== Task requirements ==
Go through the listing and pick out each line with the word "empty" in it.

[3D scene scripts]
========================================================================

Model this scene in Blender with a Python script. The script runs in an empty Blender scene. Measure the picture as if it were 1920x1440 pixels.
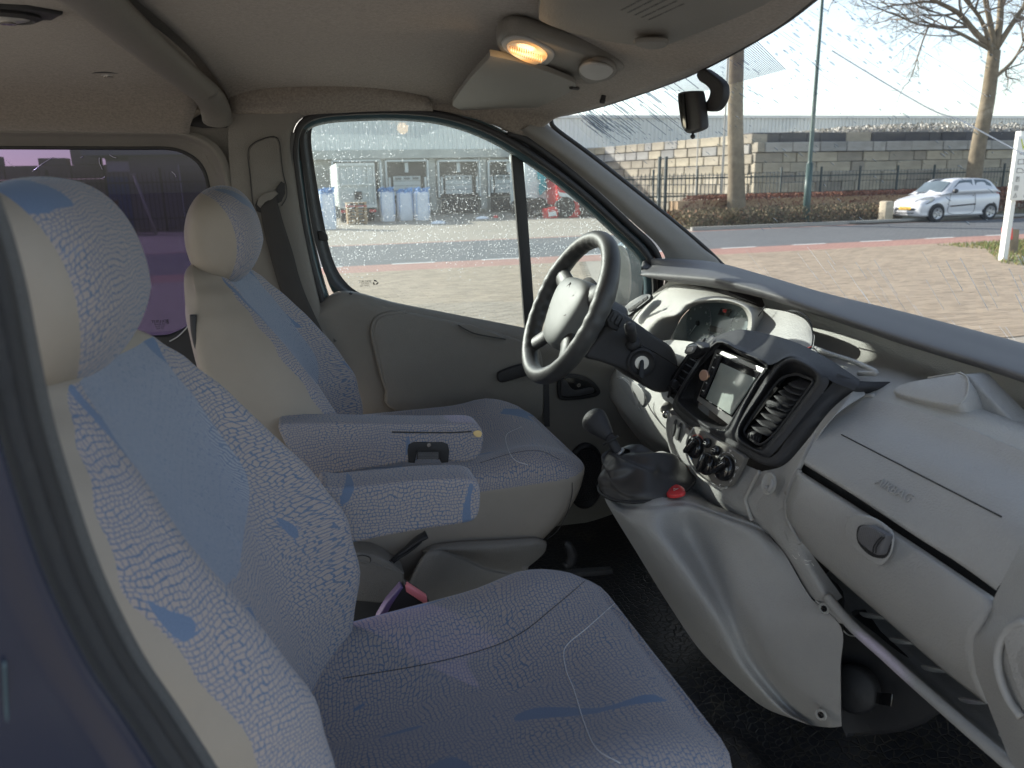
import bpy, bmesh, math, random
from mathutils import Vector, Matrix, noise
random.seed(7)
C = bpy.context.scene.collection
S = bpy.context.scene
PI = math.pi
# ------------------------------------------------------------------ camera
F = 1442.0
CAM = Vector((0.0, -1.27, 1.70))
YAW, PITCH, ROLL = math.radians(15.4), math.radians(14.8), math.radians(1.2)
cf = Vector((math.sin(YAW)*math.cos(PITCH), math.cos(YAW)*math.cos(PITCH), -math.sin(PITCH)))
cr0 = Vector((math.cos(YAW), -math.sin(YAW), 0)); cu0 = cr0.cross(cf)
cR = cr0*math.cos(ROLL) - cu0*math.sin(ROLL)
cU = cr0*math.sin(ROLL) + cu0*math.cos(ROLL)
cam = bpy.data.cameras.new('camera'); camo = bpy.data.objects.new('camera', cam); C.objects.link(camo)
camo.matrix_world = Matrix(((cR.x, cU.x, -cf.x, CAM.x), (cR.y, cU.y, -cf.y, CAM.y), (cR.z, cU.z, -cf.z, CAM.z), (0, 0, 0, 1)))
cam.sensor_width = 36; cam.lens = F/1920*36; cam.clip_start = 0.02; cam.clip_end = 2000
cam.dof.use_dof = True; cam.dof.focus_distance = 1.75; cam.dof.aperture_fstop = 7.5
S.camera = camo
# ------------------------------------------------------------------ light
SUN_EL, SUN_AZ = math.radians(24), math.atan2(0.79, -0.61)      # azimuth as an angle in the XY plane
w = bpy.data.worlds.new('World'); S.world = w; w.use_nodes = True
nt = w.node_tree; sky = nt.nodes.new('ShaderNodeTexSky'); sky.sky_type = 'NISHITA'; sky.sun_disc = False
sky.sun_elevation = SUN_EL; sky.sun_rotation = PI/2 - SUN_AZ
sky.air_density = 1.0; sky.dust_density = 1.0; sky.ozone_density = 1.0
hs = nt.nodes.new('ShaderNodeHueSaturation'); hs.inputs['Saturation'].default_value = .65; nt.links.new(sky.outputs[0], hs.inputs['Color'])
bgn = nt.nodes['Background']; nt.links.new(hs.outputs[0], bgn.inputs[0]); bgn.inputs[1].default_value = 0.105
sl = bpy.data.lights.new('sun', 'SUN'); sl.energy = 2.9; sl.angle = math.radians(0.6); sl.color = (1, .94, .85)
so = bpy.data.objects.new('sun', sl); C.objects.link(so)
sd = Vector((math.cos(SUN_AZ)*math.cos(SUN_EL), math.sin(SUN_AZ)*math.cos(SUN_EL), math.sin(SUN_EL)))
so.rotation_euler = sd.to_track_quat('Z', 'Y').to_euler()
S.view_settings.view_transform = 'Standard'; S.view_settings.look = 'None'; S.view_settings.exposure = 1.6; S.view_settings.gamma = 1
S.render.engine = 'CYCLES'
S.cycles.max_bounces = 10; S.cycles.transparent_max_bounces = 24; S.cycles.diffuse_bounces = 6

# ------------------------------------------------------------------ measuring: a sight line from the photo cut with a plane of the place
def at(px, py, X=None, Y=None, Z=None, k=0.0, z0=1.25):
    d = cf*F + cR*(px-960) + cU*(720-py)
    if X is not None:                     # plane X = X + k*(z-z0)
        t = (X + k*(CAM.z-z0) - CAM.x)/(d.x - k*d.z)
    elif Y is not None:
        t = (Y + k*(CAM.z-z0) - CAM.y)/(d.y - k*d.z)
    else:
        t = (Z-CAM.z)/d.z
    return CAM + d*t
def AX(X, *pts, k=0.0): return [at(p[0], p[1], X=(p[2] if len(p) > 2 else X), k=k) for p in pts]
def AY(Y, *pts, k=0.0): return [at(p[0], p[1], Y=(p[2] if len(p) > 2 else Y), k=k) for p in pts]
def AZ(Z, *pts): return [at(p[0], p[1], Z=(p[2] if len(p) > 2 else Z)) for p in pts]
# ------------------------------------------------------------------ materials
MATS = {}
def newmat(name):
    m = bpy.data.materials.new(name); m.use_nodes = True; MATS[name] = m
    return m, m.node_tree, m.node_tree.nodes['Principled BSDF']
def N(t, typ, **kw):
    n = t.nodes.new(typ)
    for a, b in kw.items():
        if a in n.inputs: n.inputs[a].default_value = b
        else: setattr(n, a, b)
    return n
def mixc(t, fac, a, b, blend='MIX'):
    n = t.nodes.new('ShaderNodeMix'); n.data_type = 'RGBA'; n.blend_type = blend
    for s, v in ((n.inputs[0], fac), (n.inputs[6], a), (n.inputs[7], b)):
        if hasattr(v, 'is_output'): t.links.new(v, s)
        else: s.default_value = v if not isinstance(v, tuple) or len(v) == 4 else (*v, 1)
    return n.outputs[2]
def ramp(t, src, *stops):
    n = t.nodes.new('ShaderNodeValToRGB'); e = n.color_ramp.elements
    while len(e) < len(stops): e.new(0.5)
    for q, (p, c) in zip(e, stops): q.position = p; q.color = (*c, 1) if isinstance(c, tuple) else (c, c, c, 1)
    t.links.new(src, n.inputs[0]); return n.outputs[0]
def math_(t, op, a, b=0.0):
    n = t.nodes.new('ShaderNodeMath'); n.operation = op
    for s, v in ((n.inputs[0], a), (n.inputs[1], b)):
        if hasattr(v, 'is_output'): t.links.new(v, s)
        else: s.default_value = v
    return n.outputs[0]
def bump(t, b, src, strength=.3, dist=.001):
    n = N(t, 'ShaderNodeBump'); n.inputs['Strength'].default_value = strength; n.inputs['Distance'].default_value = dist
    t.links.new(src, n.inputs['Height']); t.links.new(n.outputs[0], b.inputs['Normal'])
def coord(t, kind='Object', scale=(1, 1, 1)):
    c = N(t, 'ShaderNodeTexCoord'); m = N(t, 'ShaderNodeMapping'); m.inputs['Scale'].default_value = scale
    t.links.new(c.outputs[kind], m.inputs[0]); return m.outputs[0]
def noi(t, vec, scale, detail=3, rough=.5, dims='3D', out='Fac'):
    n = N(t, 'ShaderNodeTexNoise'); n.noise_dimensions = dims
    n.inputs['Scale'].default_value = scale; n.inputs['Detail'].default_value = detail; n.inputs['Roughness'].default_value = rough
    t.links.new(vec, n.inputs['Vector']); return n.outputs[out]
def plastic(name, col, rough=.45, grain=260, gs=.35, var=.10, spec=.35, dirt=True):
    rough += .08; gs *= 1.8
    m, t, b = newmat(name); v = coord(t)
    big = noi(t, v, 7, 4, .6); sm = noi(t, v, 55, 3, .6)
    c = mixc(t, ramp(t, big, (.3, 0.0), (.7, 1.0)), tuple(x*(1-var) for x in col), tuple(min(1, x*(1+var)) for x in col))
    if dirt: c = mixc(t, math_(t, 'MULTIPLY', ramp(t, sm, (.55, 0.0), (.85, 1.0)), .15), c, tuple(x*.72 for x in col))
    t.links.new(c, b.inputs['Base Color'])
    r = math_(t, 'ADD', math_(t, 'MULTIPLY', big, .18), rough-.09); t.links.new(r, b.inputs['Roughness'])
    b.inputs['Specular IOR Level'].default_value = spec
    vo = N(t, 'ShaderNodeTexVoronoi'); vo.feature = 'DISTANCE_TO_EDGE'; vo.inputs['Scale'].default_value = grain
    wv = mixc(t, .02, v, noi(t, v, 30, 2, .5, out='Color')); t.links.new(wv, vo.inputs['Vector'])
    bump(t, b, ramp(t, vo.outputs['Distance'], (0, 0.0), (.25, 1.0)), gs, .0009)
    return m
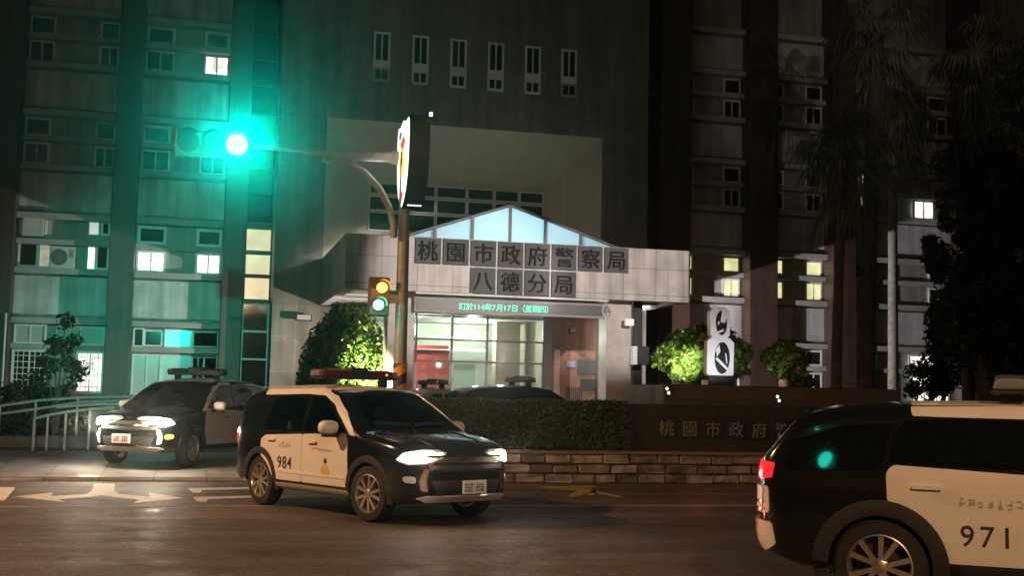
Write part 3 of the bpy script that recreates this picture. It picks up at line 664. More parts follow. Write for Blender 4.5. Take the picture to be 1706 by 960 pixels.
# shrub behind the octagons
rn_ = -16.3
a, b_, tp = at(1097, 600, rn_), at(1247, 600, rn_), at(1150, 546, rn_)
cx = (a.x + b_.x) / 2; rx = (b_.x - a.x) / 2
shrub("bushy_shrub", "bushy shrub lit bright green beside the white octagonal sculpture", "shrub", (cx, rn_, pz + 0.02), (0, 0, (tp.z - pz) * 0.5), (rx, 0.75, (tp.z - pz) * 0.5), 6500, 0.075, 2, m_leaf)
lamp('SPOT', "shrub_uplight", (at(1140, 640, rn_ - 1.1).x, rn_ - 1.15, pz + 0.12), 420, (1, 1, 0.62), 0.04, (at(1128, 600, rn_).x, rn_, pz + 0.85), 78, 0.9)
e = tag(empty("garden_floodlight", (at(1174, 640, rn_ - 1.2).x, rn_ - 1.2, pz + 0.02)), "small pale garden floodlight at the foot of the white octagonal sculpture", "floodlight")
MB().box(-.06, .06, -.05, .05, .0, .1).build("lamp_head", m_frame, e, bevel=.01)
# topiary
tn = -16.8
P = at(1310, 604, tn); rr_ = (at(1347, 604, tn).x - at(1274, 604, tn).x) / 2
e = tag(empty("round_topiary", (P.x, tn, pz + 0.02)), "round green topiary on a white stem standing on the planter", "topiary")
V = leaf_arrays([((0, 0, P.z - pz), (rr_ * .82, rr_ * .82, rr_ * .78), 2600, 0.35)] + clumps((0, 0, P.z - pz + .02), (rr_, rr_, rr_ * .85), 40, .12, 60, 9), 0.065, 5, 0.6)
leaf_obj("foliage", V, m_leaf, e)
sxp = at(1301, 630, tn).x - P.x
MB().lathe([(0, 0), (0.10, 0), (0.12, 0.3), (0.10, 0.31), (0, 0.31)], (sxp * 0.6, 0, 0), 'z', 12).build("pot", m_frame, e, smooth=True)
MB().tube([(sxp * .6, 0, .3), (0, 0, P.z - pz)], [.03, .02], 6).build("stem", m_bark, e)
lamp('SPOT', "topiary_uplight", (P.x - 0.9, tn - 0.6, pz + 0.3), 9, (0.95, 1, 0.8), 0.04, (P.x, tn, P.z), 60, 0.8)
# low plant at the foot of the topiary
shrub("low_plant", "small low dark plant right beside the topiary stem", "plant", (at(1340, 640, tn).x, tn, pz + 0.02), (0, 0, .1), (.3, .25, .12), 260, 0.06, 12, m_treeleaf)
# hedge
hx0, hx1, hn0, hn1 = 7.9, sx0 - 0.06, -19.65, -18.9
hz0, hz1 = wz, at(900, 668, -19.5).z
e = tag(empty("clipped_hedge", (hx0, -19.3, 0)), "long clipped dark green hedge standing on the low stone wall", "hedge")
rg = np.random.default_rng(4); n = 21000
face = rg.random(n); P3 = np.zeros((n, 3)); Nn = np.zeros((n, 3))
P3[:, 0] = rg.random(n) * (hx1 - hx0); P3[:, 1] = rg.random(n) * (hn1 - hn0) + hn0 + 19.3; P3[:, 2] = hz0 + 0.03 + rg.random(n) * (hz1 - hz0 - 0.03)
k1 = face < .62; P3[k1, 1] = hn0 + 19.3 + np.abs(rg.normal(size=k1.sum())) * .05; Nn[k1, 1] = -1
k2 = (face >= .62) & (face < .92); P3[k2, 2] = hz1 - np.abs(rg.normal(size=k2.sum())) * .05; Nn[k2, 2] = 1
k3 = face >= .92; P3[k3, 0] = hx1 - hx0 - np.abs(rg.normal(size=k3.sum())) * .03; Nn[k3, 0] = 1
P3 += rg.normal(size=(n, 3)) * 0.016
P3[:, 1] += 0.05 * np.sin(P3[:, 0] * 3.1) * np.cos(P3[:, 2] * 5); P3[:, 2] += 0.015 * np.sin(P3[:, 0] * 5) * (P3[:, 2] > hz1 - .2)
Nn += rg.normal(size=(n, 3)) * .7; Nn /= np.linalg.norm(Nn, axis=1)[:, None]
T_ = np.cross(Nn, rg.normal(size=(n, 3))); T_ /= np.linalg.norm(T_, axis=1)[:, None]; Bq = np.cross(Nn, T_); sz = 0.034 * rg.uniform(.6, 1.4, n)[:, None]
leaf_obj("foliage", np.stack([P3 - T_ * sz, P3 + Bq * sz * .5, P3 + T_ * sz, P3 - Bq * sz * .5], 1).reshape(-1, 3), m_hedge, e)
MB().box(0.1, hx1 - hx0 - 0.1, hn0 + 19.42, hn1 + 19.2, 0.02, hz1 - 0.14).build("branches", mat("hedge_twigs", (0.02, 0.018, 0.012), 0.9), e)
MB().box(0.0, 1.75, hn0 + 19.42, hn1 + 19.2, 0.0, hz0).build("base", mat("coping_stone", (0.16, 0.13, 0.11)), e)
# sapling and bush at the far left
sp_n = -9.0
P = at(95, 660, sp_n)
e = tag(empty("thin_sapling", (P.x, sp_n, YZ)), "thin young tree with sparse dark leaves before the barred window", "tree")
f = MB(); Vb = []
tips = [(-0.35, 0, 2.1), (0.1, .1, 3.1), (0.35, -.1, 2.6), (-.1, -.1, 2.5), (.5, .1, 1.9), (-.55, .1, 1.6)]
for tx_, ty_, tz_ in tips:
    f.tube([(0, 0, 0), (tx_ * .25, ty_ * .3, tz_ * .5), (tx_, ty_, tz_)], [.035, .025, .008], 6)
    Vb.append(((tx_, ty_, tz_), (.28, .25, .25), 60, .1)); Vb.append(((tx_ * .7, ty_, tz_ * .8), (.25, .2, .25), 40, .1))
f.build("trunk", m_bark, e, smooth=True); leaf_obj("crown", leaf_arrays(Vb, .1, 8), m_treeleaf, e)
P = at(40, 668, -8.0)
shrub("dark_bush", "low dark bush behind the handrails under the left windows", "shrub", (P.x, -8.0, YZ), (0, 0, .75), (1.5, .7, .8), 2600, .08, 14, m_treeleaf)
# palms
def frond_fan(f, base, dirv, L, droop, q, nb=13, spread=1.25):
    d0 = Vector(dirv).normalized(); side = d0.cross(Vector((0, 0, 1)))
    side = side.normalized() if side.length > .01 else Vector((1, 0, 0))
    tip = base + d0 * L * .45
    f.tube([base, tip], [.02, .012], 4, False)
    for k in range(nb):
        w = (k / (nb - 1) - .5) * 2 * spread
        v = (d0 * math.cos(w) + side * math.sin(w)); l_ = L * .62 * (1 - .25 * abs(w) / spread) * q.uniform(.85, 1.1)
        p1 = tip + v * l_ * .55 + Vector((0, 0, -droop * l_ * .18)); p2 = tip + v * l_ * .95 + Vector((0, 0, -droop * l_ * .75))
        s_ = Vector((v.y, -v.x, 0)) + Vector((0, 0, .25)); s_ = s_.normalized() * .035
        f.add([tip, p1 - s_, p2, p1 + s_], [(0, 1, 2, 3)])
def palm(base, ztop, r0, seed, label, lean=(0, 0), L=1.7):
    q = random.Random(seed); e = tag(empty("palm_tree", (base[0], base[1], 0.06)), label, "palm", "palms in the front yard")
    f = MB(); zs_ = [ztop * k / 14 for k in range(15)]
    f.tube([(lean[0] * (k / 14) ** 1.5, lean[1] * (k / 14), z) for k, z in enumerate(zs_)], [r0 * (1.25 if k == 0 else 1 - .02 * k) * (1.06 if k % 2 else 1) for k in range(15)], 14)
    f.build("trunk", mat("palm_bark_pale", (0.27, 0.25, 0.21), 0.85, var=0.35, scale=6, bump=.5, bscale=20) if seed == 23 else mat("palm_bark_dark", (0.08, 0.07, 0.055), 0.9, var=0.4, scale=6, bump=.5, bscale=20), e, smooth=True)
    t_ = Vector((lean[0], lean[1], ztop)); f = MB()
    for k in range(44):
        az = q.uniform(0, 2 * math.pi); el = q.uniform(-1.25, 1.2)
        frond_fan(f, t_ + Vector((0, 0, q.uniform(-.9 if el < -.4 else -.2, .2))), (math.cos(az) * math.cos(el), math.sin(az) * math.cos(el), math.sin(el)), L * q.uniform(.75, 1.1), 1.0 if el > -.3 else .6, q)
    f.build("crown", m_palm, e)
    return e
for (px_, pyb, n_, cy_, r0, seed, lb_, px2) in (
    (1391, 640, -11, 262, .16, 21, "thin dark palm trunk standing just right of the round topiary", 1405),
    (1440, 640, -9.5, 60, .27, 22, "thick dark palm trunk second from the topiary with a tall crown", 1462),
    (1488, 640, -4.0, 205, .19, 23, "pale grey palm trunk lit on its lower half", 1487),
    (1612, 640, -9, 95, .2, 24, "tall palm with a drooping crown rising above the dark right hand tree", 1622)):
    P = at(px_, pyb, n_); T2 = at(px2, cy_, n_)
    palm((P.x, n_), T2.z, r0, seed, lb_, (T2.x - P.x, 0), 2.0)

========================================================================

== Response ==
Model this scene in Blender with a Python script. The script runs in an empty Blender scene. Measure the picture as if it were 1920x1440 pixels.
e = tag(empty("garden_floodlight", (at(1174, 640, rn_ - 1.2).x, rn_ - 1.2, pz + 0.02)), "small pale garden floodlight at the foot of the white octagonal sculpture", "floodlight")
e = tag(empty("round_topiary", (P.x, tn, pz + 0.02)), "round green topiary on a white stem standing on the planter", "topiary")
e = tag(empty("clipped_hedge", (hx0, -19.3, 0)), "long clipped dark green hedge standing on the low stone wall", "hedge")
e = tag(empty("thin_sapling", (P.x, sp_n, YZ)), "thin young tree with sparse dark leaves before the barred window", "tree")
    q = random.Random(seed); e = tag(empty("palm_tree", (base[0], base[1], 0.06)), label, "palm", "palms in the front yard")